Question

Can you please check my work?
Two particles start out at t = 0 at he origin. One moves along the positive x-axis at the rate of sin(3pi*t) meters per second and the other moves along the positive y-axis at he rate of 1/(1 + t^2) meters per second. What is the net distance between them after 10 seconds?

Answer 1

I found the integral of sin(3pi*t) to be (-cos(3pi*t))/3pi

Answer 2

I then evaluated the equation @ t=10 and got -1

Answer 3

Then I did the same for the second equation and got 1.47113

Answer 4

Then I used the distance formula and got 1.7788 as my answer. It this right?

Answer 5

Very close, but not quite! \[ x' = sin(3\pi t) \]\[x=-\frac{cos(3\pi t)}{3\pi} + c\]
Now we apply our initial condition: x(0)=0:
\[x(0)=0=-\frac{1}{3\pi} + c\]\[c=\frac{1}{3\pi}\]Combining this, we see: \[x=\frac{1-cos(3\pi t)}{3\pi}\] and \[x(10)=\frac{1-cos(30\pi)}{3\pi} = \frac{0}{3\pi}=0\]This may seem odd, but as -1 <= sin(x) <= 1, the speed can be negative implying it's going backwards.
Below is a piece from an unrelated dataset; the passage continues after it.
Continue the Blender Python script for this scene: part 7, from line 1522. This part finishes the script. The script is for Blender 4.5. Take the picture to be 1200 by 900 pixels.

Now for y: \[y'=\frac{1}{1+t^2}\]\[y=tan^{-1}(t) + c \]Applying the condition y(0)=0, we see c=0 so \[y=tan^{-1}(t)\] So \[y(10)=tan^{-1}(10) = 1.471127674\]. As x=0, our value for y(10) is the distance :)

Answer 6

I see what I did wrong. I neglected the constant. Thanks for your help.

Answer 7

Yeah it's an easy mistake to make, you were so close. No problem!